In the final shootout, Kim borrows liberally from Scorsese’s Taxi Driver (a man’s fingers are shot off, among other things). Sun-woo just decides to kill everybody, facing each set of opponents with a steely Mexican standoff and (apparently) unlimited ammo. In addition to Tarantino’s House of Blue Leaves sequence in Kill Bill, the finale also recalls the bloody, pyrotechnic excess of John Woo. He becomes the impossibly bullet-proof action hero cliches, surviving a headshot among several other traditionally life-ending injuries. We seem to be entering the realm of impossibility here; the violence is simply too extreme, too unbelievable.

Sun-woo’s final lines sum up the film perfectly: “This is too harsh.”

But then the final reversal…after Sun-woo apparently dies in the climactic shootout, last scene of the film flashes back to an opening scene of Sun-woo drinking espresso in the hotel bar. He gets up, looks at his image in the window and begins shadowboxing, enacting a fantasy version of himself as a deadly man of action. In reality, Sun-woo may have wholly crafted the events in the film in a daydream; the ending is open to interpretation. What is clear from the final image is that A Bittersweet Life is about a man fighting with and against himself in a struggle he’s fated to loose.

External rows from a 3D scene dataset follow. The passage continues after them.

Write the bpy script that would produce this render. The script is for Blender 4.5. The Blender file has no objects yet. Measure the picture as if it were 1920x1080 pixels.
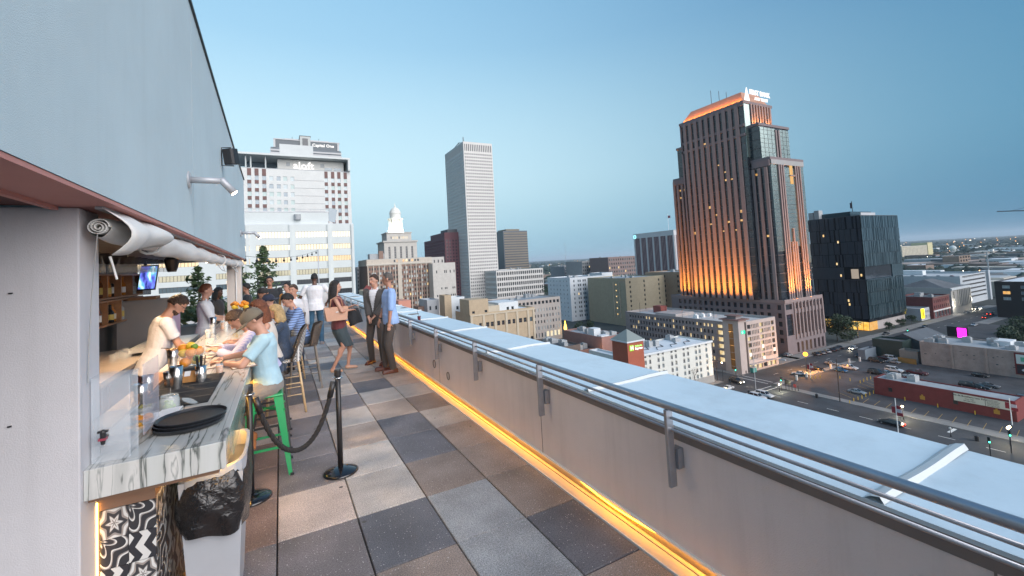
import bpy, bmesh, math, random
from mathutils import Vector, Matrix, noise as mnoise
random.seed(7)
PI = math.pi
SC = bpy.context.scene
COL = SC.collection

# ------------------------------------------------------------------ camera
FX, CX, CY = 816.1873, 960.0, 449.0116          # focal length and principal point, in pixels of the 1920x1080 photograph
YAW, PIT, ROL = 0.4917, 0.0512, -0.0551
CAM = Vector((0, 0, 1.9))
_f = Vector((math.sin(YAW), math.cos(YAW), 0)); _r = Vector((math.cos(YAW), -math.sin(YAW), 0)); _u = Vector((0, 0, 1))
_f2 = _f*math.cos(PIT) + _u*math.sin(PIT); _u2 = _u*math.cos(PIT) - _f*math.sin(PIT)
RR = _r*math.cos(ROL) + _u2*math.sin(ROL); UU = _u2*math.cos(ROL) - _r*math.sin(ROL); FF = _f2
cd = bpy.data.cameras.new('camera'); cam = bpy.data.objects.new('camera', cd); COL.objects.link(cam)
cam.matrix_world = Matrix(((RR.x, UU.x, -FF.x, CAM.x), (RR.y, UU.y, -FF.y, CAM.y), (RR.z, UU.z, -FF.z, CAM.z), (0, 0, 0, 1)))
cd.sensor_fit = 'HORIZONTAL'; cd.sensor_width = 36; cd.lens = 36*FX/1920
cd.shift_x = 0; cd.shift_y = -(540-CY)/1920
cd.clip_start = 0.05; cd.clip_end = 60000
SC.camera = cam

def ray(px, py): return RR*((px-CX)/FX) - UU*((py-CY)/FX) + FF
def onX(px, py, v): d = ray(px, py); return CAM + d*((v-CAM.x)/d.x)
def onY(px, py, v): d = ray(px, py); return CAM + d*((v-CAM.y)/d.y)
def onZ(px, py, v): d = ray(px, py); return CAM + d*((v-CAM.z)/d.z)

# ------------------------------------------------------------------ sky, dusk light, exposure
SUN_AZ = math.radians(160)                       # the sun has just set behind the camera, a little to its right
w = bpy.data.worlds.new('World'); SC.world = w; w.use_nodes = True
nt = w.node_tree; nt.nodes.clear()
tc = nt.nodes.new('ShaderNodeTexCoord'); sx = nt.nodes.new('ShaderNodeSeparateXYZ'); nt.links.new(tc.outputs['Generated'], sx.inputs[0])
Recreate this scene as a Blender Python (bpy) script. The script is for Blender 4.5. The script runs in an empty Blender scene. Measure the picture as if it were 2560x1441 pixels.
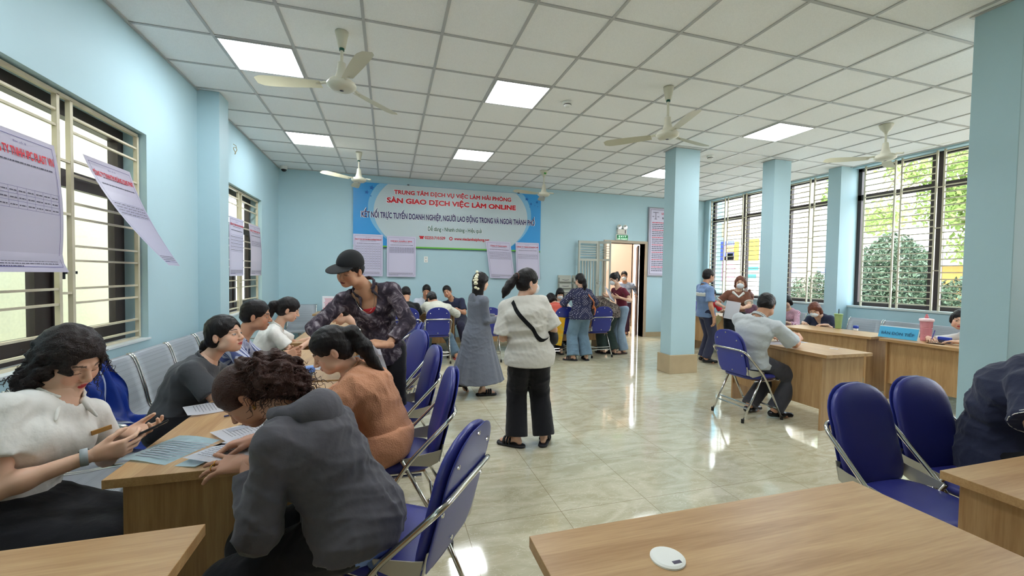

The film’s twist ending incorporates the film noir theme of the unreliable narrator in a really interesting, genre-bending way. A Bittersweet life is intensely melodramatic and sentimental, but also abrupt and savage in its depiction of violence. Like Kill Bill, it’s a revenge picture, but unlike Tarantino’s constructed alternate reality, Kim’s film acknowledges the impossibility of that kind of stylized violence existing in any kind of recognizable, contemporary reality. In reciting a Buddhist parable, Sun-woo admits his own flaws and the necessity of fantasy in achieving his ideal self:
One late autumn night, the disciple awoke crying. So the master asked the disciple, "Did you have a nightmare?" "No." "Did you have a sad dream?" "No," said the disciple. "I had a sweet dream." "Then why are you crying so sadly?" The disciple wiped his tears away and quietly answered, "Because the dream I had can't come true." 

And isn’t that true of cinema itself? Kim Ji-woon has made a film that exploits the fantastic nature of fantasy itself, and gives us a comment on our own enjoyment in ultraviolent revenge films.
In a Q&A after the film, Kim described his ambition to film an “artistic description of destruction” via the figure of the lonely male protagonist in the big city (a la Taxi DriverLe Samourai, and many films noir). He certainly succeeded in bringing that wounded, lonely archetype to 21st c. life.